KANSAS CITY, Missouri (Reuters) - Three Missouri Republicans are in a political free-for-all for the party nomination on Tuesday to challenge U.S. Senator Claire McCaskill, who political analysts consider the most vulnerable Democratic incumbent in the country this November.
The U.S. Senate primary race in Missouri is drawing the most national attention as voters in three other states - Michigan, Washington and Kansas - also go to the polls on Tuesday.
St. Louis businessman John Brunner held a narrow poll lead over conservative Congressman Todd Akin and former state senator Sarah Steelman as the tight Missouri race hurtled toward a close. Akin and Steelman were within striking distance and many voters were undecided.
"With the high undecided vote and the frenzy of the final week, it's anybody's race," said Steve Glorioso, a political consultant who has worked on past McCaskill campaigns, but not yet this year.
A recent poll also showed that any one of the three challengers could knock off McCaskill in November, good news for Republicans in their effort to pick up at least four seats in the U.S. Senate and take the majority.
McCaskill is struggling in a state that has gone increasingly Republican after being a bellwether in presidential elections for a century. McCaskill's support of Democratic President Barack Obama's healthcare reform has hurt her in the state, Glorioso said.
Brunner, who has never run for political office, is another in a string of insurgent Republican candidates who have shown they can upset the party establishment in Senate races this year.
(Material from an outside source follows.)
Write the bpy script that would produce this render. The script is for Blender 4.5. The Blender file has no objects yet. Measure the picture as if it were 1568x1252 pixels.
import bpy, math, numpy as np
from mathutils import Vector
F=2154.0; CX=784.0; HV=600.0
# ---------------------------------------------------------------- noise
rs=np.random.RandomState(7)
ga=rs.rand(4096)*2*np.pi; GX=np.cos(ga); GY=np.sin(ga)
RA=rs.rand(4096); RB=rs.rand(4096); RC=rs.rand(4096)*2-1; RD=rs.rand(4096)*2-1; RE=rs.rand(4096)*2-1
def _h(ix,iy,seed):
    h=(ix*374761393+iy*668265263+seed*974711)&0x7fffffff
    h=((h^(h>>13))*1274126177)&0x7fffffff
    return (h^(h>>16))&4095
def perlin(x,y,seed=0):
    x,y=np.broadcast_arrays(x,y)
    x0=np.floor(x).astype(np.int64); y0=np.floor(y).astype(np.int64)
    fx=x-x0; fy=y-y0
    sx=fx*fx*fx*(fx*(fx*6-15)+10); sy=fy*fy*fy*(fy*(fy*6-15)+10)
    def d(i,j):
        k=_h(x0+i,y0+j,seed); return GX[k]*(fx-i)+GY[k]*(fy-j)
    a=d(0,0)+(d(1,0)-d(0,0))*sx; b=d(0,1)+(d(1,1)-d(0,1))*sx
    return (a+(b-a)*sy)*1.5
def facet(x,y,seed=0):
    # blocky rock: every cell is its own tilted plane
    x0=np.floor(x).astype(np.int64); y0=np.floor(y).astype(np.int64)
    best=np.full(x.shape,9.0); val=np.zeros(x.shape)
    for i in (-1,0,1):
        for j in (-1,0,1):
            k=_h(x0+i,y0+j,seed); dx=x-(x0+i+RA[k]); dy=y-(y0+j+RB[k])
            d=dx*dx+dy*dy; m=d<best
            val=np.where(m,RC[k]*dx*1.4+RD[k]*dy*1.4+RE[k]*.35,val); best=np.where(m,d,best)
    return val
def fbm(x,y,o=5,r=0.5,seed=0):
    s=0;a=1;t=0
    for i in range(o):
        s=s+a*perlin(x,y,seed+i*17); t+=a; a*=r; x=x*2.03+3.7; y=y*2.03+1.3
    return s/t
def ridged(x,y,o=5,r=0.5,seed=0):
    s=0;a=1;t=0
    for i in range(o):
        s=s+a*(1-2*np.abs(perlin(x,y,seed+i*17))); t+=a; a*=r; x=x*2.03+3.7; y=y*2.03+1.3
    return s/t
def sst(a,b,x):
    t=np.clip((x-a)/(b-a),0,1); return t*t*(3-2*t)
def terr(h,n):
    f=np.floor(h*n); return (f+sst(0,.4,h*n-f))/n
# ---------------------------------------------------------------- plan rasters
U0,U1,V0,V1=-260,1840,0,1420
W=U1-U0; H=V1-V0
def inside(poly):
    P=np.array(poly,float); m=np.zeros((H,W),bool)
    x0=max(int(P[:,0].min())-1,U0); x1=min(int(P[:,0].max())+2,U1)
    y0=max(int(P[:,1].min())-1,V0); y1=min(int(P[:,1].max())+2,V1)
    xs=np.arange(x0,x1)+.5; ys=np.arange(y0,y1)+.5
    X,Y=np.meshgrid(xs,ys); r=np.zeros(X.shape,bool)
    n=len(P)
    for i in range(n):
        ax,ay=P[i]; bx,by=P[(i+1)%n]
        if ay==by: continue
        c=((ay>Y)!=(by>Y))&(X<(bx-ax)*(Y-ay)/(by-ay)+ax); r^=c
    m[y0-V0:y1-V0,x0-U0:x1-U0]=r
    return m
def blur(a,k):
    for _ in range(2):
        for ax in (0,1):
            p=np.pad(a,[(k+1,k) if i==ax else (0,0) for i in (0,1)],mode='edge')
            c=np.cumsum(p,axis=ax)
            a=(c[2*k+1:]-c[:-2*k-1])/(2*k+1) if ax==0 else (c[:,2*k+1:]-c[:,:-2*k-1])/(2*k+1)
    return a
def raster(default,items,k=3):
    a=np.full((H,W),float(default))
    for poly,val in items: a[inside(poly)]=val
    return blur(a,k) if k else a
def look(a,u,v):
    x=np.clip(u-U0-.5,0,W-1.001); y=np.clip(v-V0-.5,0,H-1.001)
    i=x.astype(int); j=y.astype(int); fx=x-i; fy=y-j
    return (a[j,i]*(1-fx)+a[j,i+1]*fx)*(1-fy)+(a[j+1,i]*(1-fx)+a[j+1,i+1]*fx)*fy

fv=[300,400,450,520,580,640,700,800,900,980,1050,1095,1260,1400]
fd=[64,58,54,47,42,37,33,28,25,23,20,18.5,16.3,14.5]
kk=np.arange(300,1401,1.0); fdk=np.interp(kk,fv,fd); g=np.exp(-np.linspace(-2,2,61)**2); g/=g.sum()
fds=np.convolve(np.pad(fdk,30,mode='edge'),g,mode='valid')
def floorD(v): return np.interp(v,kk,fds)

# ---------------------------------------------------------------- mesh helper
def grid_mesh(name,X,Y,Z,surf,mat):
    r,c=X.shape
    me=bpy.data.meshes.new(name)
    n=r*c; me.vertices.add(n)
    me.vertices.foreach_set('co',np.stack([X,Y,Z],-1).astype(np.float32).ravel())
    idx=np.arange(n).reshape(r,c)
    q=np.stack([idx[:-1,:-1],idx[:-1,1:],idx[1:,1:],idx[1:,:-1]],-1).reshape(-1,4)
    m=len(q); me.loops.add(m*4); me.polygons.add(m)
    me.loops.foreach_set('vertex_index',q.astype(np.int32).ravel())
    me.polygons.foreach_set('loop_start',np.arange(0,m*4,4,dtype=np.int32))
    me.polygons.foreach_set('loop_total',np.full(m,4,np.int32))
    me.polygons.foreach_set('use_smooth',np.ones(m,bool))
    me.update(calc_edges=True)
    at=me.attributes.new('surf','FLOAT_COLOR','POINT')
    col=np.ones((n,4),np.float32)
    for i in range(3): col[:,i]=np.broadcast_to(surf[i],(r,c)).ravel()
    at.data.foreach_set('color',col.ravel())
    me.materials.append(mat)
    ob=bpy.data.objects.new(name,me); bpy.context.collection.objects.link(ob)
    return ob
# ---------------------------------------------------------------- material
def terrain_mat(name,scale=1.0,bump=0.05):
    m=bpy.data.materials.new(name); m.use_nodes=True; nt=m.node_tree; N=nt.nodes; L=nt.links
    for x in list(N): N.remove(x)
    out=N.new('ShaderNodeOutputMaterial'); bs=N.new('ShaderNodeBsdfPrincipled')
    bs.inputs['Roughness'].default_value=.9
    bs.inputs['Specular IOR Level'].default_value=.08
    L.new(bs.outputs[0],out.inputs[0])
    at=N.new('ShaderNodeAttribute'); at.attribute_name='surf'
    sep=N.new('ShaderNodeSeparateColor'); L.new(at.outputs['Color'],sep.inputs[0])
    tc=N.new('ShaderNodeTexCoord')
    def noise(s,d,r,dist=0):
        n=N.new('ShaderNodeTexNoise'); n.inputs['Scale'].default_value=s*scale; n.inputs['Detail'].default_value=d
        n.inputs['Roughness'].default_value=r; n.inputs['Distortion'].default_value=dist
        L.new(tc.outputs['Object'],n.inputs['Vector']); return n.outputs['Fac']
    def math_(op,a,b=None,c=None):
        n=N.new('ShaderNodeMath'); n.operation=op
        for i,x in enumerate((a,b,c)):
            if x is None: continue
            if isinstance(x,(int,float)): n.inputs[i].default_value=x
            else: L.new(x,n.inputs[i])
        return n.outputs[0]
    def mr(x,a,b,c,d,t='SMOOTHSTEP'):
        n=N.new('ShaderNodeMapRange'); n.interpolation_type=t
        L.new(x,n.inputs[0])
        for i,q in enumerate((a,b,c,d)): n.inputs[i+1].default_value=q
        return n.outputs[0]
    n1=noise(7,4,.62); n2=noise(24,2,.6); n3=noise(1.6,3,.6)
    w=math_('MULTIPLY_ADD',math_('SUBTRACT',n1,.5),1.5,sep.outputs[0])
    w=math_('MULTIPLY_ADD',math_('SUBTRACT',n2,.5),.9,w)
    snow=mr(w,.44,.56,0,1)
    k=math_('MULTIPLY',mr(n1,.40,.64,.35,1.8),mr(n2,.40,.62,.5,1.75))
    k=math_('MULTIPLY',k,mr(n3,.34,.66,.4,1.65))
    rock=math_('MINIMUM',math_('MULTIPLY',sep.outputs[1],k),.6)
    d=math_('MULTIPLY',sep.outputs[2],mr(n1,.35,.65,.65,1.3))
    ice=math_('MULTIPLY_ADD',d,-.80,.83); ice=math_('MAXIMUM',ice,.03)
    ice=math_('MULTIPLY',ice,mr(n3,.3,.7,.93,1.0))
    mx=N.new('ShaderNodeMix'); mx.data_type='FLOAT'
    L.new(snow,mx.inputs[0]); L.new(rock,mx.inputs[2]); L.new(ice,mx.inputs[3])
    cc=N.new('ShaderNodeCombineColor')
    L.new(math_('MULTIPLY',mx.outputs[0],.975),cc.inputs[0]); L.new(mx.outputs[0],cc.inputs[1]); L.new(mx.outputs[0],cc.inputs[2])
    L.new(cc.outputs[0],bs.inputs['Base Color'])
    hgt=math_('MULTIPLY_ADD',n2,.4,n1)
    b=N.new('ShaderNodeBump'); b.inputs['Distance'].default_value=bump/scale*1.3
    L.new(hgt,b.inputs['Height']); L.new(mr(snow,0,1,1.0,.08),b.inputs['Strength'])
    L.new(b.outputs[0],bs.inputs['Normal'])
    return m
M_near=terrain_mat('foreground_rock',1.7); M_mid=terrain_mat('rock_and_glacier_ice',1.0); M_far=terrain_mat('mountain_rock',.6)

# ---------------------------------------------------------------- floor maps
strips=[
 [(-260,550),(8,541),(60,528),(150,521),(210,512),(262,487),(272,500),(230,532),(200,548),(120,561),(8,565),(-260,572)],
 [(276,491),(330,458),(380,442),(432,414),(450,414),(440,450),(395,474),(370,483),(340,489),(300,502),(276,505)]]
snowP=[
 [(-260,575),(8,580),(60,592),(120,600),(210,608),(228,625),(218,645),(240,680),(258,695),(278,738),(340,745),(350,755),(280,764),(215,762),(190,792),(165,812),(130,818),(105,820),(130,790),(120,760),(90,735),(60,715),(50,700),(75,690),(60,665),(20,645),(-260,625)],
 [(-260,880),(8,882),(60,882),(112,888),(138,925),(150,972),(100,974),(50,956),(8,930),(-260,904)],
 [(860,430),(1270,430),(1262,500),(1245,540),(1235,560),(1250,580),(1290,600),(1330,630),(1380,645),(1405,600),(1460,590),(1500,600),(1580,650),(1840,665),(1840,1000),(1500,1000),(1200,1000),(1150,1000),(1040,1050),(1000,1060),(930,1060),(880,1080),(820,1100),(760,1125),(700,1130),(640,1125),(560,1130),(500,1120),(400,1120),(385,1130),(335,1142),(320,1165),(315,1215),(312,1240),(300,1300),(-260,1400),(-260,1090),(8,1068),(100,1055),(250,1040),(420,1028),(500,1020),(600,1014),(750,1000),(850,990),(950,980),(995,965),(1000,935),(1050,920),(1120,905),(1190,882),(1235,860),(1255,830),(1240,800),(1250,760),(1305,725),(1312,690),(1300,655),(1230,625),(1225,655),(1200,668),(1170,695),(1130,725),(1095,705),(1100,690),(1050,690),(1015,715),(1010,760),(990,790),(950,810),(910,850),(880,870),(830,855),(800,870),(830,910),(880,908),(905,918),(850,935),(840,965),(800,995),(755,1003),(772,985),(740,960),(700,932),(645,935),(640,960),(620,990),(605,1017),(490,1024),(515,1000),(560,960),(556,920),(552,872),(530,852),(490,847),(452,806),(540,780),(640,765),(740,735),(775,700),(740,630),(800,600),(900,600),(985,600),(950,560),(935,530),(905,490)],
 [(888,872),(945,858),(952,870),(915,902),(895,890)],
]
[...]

Brunner has bankrolled his own campaign and led most of the way.
Insurgents in Indiana, Nebraska and Texas have upset traditional Republicans, and others are running strong races in Arizona and Wisconsin.
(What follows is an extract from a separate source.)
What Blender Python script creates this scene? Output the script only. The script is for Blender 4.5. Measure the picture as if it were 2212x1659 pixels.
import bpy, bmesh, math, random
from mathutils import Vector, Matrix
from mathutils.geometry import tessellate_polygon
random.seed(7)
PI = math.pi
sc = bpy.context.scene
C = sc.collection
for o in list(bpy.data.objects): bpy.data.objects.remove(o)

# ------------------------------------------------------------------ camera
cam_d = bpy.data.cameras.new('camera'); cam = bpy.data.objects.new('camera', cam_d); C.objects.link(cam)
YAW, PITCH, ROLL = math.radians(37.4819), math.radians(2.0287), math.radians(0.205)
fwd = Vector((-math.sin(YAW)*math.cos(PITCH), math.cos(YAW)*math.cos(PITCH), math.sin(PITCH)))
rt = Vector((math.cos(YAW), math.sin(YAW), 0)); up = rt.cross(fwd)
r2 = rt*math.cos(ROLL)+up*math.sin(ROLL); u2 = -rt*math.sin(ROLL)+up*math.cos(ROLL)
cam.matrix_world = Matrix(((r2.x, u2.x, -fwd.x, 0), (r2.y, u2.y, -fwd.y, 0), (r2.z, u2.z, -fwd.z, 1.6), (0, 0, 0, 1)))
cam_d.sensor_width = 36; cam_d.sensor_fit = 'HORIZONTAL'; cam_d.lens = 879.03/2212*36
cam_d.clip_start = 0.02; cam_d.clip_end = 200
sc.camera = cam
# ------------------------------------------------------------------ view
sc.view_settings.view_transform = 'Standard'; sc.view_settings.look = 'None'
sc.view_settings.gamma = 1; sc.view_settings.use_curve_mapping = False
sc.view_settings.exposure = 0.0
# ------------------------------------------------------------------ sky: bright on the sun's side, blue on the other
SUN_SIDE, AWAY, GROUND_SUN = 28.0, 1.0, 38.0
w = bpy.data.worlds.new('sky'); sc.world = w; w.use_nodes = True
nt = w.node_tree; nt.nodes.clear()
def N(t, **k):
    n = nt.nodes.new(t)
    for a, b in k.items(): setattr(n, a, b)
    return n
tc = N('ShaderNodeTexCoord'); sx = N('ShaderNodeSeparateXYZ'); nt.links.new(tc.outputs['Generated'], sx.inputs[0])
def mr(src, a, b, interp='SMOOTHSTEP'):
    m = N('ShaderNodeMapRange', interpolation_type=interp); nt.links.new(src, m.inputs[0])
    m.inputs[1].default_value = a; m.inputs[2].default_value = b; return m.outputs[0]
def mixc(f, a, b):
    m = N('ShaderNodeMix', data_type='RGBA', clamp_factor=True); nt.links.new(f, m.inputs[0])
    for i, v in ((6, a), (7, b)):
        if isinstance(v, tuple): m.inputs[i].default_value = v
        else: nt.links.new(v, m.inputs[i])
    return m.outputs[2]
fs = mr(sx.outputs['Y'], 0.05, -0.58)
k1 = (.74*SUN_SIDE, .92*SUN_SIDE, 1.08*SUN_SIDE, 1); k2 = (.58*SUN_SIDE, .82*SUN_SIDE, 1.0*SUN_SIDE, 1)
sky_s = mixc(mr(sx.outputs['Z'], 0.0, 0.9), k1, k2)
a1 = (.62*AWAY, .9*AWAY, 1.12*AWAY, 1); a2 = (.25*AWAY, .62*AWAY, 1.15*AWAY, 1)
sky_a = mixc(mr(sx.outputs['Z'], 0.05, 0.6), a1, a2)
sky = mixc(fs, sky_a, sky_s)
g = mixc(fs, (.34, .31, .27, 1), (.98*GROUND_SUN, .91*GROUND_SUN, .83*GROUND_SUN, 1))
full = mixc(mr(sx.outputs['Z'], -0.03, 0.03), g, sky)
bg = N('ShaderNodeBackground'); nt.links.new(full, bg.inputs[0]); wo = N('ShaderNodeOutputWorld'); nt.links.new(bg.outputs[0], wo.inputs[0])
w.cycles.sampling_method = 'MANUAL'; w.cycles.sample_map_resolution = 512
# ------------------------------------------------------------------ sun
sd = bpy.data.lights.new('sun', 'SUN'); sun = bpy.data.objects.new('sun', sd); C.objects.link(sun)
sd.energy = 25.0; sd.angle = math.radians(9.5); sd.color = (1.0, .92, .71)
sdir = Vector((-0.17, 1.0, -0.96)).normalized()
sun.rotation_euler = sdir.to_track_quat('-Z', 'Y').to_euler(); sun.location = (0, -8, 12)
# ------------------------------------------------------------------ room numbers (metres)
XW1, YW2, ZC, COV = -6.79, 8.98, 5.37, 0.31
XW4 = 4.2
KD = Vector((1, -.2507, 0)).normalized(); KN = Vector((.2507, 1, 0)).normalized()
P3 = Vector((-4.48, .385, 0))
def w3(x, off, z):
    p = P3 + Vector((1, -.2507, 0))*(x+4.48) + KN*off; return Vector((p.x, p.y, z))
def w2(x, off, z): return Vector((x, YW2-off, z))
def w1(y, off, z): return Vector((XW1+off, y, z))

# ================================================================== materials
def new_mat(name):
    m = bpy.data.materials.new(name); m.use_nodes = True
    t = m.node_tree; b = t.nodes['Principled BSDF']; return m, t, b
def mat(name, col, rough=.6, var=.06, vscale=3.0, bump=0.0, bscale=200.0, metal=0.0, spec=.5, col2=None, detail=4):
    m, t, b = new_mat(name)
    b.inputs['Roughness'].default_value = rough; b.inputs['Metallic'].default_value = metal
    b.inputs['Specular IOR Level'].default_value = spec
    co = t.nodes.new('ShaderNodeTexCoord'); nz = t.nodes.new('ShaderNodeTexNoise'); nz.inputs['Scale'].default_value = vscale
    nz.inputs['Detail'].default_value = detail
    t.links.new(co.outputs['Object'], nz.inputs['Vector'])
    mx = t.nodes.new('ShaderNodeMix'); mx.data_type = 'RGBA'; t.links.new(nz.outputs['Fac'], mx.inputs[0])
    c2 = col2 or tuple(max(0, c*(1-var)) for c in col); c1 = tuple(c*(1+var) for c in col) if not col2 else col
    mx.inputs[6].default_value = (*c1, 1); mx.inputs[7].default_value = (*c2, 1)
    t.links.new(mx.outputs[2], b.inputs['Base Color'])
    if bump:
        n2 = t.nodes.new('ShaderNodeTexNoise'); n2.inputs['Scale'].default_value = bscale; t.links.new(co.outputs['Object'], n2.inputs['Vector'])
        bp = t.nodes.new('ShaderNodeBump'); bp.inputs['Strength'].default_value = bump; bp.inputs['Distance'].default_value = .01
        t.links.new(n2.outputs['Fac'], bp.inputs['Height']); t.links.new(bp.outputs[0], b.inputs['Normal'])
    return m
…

The last poll before the Missouri vote published on Sunday by Democratic firm Public Policy Polling, showed Brunner with 35 percent, Akin with 30 and Steelman with 25 percent. One-in-ten voters were undecided.
In Michigan, another incumbent Democratic U.S. senator, Debbie Stabenow, is doing much better and has been comfortably ahead of any Republican challenger in recent polls.
The best known Republican in the Michigan race, former Congressman Peter Hoekstra, has been prone to gaffes that have hampered his campaign. Hoekstra's first campaign ad this year was criticized as racist because it featured an Asian woman on a bicycle speaking broken English in an attempt to accuse Stabenow of selling out U.S. interests to China.
Hoekstra was leading his Tea Party movement-backed opponent Clark Durant in final polls before the voting.
Washington state's primary advances the top two candidates in the vote count to the November election rather than holding separate Republican and Democratic primary elections.
Incumbent Democratic U.S. Senator Maria Cantwell is expected to cruise into the top two for the November election over a crowded but little-known field of challengers.
In Kansas, there is no U.S. Senate election this year and all four incumbent members of Congress are Republicans expected to sail through the primary.